O advogado da empresa completa que o pagamento retroativo, desde dezembro, foi feito para que a ação fosse concluída e as atividades fossem retomadas. “O registro foi feito, mas há carteiras assinadas duplamente”.
Segundo Welton Oliveira, não há assinaturas de outras empresas na carteira dos trabalhadores. Para o coordenador da ação, eles vieram especialmente para laborar no plantio da cana-de-açúcar para a Agropecuária Campo Alto. Não faria sentido, de acordo com o auditor, a empresa dar alojamento e comida às pessoas se não houvesse vínculo trabalhista. A maioria dos trabalhadores eram de Pastos (MA) e Porteirinha (MG).

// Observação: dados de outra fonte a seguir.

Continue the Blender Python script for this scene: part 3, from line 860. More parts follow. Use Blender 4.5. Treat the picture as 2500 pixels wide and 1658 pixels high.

A equipe de fiscalização também ouviu dos trabalhadores reclamações sobre a alimentação. A marmita era entregue aos trabalhadores às 5h, antes da saída para a lavoura. Relatos apontam que, na hora do almoço (entre 11h e 12h), o feijão já estava azedo. Depois da fiscalização, uma cantina terceirizada em Gouvelândia leva a alimentação para a frente de trabalho todos os dias. A SRTE-GO assegura que, desde então, não houve mais reclamações.